__What you will do__. Please output exactly the lines of the material from the first through the line containing "nrs = np.random.RandomState(11)", and nothing more.

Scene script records
────────────────────
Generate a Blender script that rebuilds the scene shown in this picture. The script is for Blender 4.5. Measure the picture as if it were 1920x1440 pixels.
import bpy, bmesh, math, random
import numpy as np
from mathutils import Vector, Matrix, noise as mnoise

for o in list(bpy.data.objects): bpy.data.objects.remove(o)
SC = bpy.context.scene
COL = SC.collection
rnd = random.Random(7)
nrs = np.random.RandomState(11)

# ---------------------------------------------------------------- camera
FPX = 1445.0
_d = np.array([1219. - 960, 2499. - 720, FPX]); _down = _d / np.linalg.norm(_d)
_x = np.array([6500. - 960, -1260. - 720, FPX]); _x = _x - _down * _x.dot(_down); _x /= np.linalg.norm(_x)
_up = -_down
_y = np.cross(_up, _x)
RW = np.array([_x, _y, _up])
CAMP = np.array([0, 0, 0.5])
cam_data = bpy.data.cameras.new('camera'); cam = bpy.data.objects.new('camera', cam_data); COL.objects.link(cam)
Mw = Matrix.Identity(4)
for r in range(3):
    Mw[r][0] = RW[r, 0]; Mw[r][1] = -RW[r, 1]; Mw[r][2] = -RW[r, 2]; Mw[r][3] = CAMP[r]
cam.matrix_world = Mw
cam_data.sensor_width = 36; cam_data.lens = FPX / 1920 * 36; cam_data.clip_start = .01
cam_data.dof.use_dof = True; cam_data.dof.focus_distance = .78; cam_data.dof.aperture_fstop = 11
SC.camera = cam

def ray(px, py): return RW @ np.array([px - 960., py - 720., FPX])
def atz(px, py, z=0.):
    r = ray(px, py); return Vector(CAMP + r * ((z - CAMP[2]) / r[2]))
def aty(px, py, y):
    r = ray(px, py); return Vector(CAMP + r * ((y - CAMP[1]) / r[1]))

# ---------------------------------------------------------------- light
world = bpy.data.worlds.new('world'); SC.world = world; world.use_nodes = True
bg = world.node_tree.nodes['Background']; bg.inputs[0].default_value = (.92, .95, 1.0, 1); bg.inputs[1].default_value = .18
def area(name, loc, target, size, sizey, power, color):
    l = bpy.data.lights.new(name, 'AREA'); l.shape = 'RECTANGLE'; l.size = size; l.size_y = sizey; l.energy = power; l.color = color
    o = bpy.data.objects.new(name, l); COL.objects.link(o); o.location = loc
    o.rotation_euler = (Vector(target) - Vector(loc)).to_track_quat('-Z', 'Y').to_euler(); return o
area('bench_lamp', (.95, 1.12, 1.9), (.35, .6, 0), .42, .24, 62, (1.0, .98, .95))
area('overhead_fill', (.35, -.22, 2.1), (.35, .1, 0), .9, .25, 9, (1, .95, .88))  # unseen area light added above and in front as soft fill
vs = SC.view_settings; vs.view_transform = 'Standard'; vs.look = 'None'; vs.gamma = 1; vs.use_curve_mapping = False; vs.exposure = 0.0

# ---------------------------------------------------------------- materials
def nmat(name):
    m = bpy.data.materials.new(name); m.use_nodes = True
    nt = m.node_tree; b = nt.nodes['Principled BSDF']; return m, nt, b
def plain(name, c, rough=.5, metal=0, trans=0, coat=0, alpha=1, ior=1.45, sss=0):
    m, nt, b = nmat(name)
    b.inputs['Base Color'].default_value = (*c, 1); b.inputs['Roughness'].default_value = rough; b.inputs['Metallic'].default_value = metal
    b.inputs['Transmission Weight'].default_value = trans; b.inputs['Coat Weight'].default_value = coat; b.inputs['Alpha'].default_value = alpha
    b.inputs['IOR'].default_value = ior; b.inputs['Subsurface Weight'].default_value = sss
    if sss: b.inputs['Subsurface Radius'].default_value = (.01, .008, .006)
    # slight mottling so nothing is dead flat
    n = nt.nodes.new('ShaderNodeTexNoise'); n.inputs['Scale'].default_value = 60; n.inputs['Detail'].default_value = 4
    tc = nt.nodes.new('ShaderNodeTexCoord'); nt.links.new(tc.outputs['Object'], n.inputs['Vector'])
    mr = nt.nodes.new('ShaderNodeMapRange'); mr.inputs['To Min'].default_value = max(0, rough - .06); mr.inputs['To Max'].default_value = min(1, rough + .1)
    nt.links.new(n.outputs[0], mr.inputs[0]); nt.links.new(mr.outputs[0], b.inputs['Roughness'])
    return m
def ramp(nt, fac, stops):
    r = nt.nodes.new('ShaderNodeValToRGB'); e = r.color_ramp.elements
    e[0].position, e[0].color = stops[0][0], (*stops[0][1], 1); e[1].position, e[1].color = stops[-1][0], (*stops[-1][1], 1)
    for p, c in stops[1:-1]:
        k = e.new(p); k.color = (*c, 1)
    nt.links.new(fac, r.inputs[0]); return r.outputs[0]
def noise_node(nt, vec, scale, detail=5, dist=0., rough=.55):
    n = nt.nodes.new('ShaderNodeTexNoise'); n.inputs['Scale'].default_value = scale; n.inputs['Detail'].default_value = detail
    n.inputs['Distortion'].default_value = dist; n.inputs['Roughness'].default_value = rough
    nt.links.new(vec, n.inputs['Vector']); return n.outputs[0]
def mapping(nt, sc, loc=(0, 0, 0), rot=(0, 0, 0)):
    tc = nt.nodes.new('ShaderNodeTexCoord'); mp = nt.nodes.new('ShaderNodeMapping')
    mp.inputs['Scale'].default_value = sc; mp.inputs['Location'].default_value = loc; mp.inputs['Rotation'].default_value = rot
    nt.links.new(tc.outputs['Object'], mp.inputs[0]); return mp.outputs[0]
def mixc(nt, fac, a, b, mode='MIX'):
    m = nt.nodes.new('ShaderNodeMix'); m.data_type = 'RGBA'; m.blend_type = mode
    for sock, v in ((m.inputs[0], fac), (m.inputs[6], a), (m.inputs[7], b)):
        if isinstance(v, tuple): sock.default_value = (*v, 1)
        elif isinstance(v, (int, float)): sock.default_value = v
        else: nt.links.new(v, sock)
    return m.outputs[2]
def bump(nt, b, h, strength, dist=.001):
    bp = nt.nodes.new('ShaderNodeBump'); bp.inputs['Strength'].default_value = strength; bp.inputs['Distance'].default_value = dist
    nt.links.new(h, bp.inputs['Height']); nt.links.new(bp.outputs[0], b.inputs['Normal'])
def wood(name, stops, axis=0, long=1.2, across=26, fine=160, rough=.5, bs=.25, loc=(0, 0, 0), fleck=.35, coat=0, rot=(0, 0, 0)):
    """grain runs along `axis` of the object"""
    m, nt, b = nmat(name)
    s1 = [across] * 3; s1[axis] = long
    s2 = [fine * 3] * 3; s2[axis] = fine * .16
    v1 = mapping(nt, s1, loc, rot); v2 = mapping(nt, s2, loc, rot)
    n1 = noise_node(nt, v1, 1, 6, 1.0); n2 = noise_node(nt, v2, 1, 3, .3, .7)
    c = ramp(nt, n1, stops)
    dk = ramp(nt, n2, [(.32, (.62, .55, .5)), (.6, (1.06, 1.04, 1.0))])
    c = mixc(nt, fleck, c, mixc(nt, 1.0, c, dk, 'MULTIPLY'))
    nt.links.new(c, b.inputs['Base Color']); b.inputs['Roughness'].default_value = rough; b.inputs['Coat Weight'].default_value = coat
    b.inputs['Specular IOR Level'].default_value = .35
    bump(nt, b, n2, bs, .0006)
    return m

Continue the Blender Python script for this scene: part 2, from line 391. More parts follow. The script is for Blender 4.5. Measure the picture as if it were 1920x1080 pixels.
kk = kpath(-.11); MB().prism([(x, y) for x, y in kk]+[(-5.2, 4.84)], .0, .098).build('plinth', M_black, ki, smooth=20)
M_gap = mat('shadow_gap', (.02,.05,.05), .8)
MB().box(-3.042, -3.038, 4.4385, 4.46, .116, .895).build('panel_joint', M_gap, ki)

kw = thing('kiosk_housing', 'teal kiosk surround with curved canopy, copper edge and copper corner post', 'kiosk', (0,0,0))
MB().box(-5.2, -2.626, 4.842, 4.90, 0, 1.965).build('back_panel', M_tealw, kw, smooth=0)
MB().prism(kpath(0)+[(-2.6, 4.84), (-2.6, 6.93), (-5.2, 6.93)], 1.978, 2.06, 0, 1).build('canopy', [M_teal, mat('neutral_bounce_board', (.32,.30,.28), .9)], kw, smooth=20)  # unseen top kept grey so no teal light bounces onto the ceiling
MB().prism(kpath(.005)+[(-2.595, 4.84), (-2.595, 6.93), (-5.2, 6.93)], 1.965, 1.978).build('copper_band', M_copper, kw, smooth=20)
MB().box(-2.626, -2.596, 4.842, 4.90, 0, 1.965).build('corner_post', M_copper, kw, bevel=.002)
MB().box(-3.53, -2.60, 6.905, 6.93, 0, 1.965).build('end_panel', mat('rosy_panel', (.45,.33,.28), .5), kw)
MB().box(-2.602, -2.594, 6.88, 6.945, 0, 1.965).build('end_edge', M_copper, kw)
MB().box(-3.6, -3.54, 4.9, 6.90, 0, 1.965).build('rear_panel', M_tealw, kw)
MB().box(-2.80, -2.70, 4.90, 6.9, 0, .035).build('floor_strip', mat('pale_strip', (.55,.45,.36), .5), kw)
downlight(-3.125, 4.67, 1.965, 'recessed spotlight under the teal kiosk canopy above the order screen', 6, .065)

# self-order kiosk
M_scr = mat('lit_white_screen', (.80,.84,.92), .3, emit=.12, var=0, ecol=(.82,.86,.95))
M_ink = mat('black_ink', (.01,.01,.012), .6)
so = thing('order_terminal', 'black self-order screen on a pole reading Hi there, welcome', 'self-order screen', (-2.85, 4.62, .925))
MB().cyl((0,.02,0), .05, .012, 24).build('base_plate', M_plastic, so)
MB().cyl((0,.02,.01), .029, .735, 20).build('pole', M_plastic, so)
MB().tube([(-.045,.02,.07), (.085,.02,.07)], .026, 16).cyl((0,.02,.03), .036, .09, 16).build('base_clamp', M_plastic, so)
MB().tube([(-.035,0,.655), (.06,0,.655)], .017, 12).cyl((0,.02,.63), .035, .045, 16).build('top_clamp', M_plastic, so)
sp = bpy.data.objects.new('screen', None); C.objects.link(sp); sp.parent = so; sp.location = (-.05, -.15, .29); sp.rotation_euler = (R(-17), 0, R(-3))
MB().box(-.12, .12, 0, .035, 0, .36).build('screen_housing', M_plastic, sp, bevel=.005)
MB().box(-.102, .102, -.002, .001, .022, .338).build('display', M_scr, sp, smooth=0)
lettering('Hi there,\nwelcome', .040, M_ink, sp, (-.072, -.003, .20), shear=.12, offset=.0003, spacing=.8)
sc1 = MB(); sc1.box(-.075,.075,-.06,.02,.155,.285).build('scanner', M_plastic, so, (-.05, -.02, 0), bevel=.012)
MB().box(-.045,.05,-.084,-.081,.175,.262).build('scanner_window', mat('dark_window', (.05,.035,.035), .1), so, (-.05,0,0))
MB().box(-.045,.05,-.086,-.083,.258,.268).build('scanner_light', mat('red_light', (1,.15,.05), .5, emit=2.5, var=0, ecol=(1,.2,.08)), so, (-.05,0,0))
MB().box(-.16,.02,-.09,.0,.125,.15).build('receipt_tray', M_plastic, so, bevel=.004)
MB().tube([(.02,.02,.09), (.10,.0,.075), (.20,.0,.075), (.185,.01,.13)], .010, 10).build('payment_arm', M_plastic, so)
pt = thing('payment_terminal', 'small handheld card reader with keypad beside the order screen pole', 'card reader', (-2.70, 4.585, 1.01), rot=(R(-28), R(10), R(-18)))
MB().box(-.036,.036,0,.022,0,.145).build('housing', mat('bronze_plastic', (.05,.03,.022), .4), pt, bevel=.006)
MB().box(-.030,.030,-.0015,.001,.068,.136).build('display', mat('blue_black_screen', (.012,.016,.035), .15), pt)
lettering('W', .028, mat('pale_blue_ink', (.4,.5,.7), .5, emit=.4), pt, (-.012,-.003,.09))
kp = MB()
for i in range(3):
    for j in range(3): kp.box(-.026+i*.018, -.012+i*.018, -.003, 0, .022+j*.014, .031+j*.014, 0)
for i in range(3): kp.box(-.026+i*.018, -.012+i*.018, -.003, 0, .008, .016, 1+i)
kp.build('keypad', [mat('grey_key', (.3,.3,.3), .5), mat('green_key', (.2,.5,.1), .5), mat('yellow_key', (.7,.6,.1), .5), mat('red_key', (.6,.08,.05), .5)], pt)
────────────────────
__Answer to the problem__.
Generate a Blender script that rebuilds the scene shown in this picture. The script is for Blender 4.5. Measure the picture as if it were 1920x1440 pixels.
import bpy, bmesh, math, random
import numpy as np
from mathutils import Vector, Matrix, noise as mnoise

for o in list(bpy.data.objects): bpy.data.objects.remove(o)
SC = bpy.context.scene
COL = SC.collection
rnd = random.Random(7)
nrs = np.random.RandomState(11)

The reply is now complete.